_WRITTEN PROBLEM_
Do not include the pictures; repeat the rest of the data exactly.

_SOURCE MATERIAL_
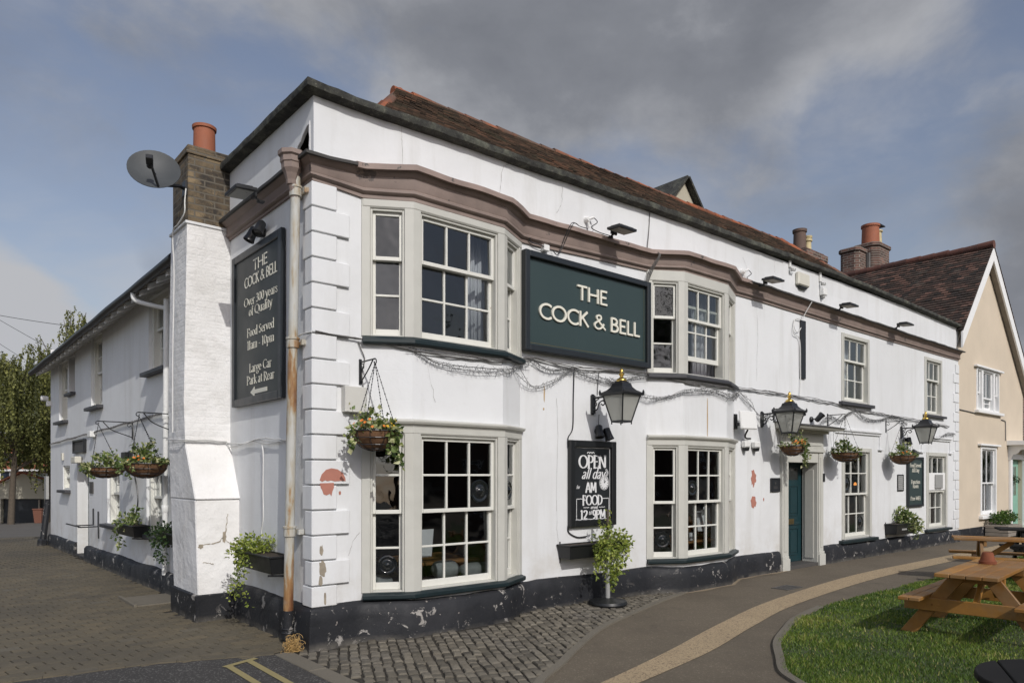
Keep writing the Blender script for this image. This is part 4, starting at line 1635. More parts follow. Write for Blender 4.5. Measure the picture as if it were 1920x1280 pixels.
# tiled roofs
def slope(mb, bl, br, tr, tl, gauge=.10, width=.17, lift=.006, sag=.03, seed=0):
    bl, br, tr, tl = (Vector(p) for p in (bl, br, tr, tl))
    up = ((tl + tr) / 2 - (bl + br) / 2)
    Ls = up.length
    n = (br - bl).cross(up).normalized()
    rows = int(Ls / gauge)
    for k in range(rows):
        t0, t1 = k / rows, min(1.0, (k + 1.35) / rows)
        A, B = bl.lerp(tl, t0), br.lerp(tr, t0)
        A1, B1_ = bl.lerp(tl, t1), br.lerp(tr, t1)
        W = (B - A).length
        cols = max(1, int(W / width))
        off = (.5 if k % 2 else 0)
        d = (B - A).normalized()
        for c in range(-1, cols + 1):
            u0, u1 = (c + off) / cols, (c + 1 + off) / cols
            u0, u1 = max(0, u0), min(1, u1)
            if u1 - u0 < .003:
                continue
            g = .003 / W
            sg = sag * (noise.noise((u0 * W * .35, t0 * 2, seed)))
            j = rng.gauss(0, .0035)
            p0, p1 = A.lerp(B, u0 + g), A.lerp(B, u1 - g)
            q1, q0 = A1.lerp(B1_, u1 - g), A1.lerp(B1_, u0 + g)
            th = .013
            hi = lift + .016 + abs(j)
            jj = rng.gauss(0, .004)
            sl_ = (tl - bl).normalized() * jj
            mb.hexa([p0 + n * (hi + sg) + sl_, p1 + n * (hi + sg + rng.gauss(0, .002)) + sl_, q1 + n * (.004 + sg), q0 + n * (.004 + sg),
                     p0 + n * (hi + th + sg) + sl_, p1 + n * (hi + th + sg) + sl_, q1 + n * (.004 + th + sg), q0 + n * (.004 + th + sg)], rng.random())


def ridge(mb, p, q, rad=.11, L_=.30):
    p, q = Vector(p), Vector(q)
    n = max(1, round((q - p).length / L_))
    for k in range(n):
        a, b = p.lerp(q, k / n), p.lerp(q, (k + 1.03) / n)
        j = Vector((0, 0, rng.gauss(0, .006)))
        mb.tube([a + j, b + j - Vector((0, 0, .006))], [rad * 1.04, rad * .96], 10, True)


m = MB()
fl, fr_ = (.80, .10, 5.40), (12.95, .10, 5.40)
rl, rr_ = (2.10, 2.0, 6.84), (12.15, 2.0, 6.93)
slope(m, fl, fr_, rr_, rl, .105, .165, .020, .06)
for pts in ([fl, fr_, rr_, rl], [rl, rr_, (12.95, 3.9, 5.52), (.8, 3.9, 5.52)], [fl, rl, (.8, 3.9, 5.52)], [fr_, (12.95, 3.9, 5.52), rr_]):
    m.q([Vector(p) - Vector((0, 0, .012)) for p in pts], .1)
m.q([(.1, .1, 5.36), (END - .1, .1, 5.36), (END - .1, 6, 5.36), (.1, 3.0, 5.36)], .1)
rf = m.build('roof', 'roof_tile', pub)
m = MB()
ridge(m, (2.05, 2.0, 6.84), (12.2, 2.0, 6.93), .065)
ridge(m, (2.15, 1.98, 6.84), (.86, .22, 5.48), .06, .26)
ridge(m, (2.22, 1.98, 6.80), (.86, 3.8, 5.45), .145, .26)
ridge(m, (12.1, 2.0, 6.94), (12.9, .25, 5.50), .075, .26)
m.build('ridge_tiles', 'orange_ridge', rf, smooth=50)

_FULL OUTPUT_
Keep writing the Blender script for this image. This is part 4, starting at line 1635. More parts follow. Write for Blender 4.5. Measure the picture as if it were 1920x1280 pixels.
# tiled roofs
def slope(mb, bl, br, tr, tl, gauge=.10, width=.17, lift=.006, sag=.03, seed=0):
    bl, br, tr, tl = (Vector(p) for p in (bl, br, tr, tl))
    up = ((tl + tr) / 2 - (bl + br) / 2)
    Ls = up.length
    n = (br - bl).cross(up).normalized()
    rows = int(Ls / gauge)
    for k in range(rows):
        t0, t1 = k / rows, min(1.0, (k + 1.35) / rows)
        A, B = bl.lerp(tl, t0), br.lerp(tr, t0)
        A1, B1_ = bl.lerp(tl, t1), br.lerp(tr, t1)
        W = (B - A).length
        cols = max(1, int(W / width))
        off = (.5 if k % 2 else 0)
        d = (B - A).normalized()
        for c in range(-1, cols + 1):
            u0, u1 = (c + off) / cols, (c + 1 + off) / cols
            u0, u1 = max(0, u0), min(1, u1)
            if u1 - u0 < .003:
                continue
            g = .003 / W
            sg = sag * (noise.noise((u0 * W * .35, t0 * 2, seed)))
            j = rng.gauss(0, .0035)
            p0, p1 = A.lerp(B, u0 + g), A.lerp(B, u1 - g)
            q1, q0 = A1.lerp(B1_, u1 - g), A1.lerp(B1_, u0 + g)
            th = .013
            hi = lift + .016 + abs(j)
            jj = rng.gauss(0, .004)
            sl_ = (tl - bl).normalized() * jj
            mb.hexa([p0 + n * (hi + sg) + sl_, p1 + n * (hi + sg + rng.gauss(0, .002)) + sl_, q1 + n * (.004 + sg), q0 + n * (.004 + sg),
                     p0 + n * (hi + th + sg) + sl_, p1 + n * (hi + th + sg) + sl_, q1 + n * (.004 + th + sg), q0 + n * (.004 + th + sg)], rng.random())


def ridge(mb, p, q, rad=.11, L_=.30):
    p, q = Vector(p), Vector(q)
    n = max(1, round((q - p).length / L_))
    for k in range(n):
        a, b = p.lerp(q, k / n), p.lerp(q, (k + 1.03) / n)
        j = Vector((0, 0, rng.gauss(0, .006)))
        mb.tube([a + j, b + j - Vector((0, 0, .006))], [rad * 1.04, rad * .96], 10, True)


m = MB()
fl, fr_ = (.80, .10, 5.40), (12.95, .10, 5.40)
rl, rr_ = (2.10, 2.0, 6.84), (12.15, 2.0, 6.93)
slope(m, fl, fr_, rr_, rl, .105, .165, .020, .06)
for pts in ([fl, fr_, rr_, rl], [rl, rr_, (12.95, 3.9, 5.52), (.8, 3.9, 5.52)], [fl, rl, (.8, 3.9, 5.52)], [fr_, (12.95, 3.9, 5.52), rr_]):
    m.q([Vector(p) - Vector((0, 0, .012)) for p in pts], .1)
m.q([(.1, .1, 5.36), (END - .1, .1, 5.36), (END - .1, 6, 5.36), (.1, 3.0, 5.36)], .1)
rf = m.build('roof', 'roof_tile', pub)
m = MB()
ridge(m, (2.05, 2.0, 6.84), (12.2, 2.0, 6.93), .065)
ridge(m, (2.15, 1.98, 6.84), (.86, .22, 5.48), .06, .26)
ridge(m, (2.22, 1.98, 6.80), (.86, 3.8, 5.45), .145, .26)
ridge(m, (12.1, 2.0, 6.94), (12.9, .25, 5.50), .075, .26)
m.build('ridge_tiles', 'orange_ridge', rf, smooth=50)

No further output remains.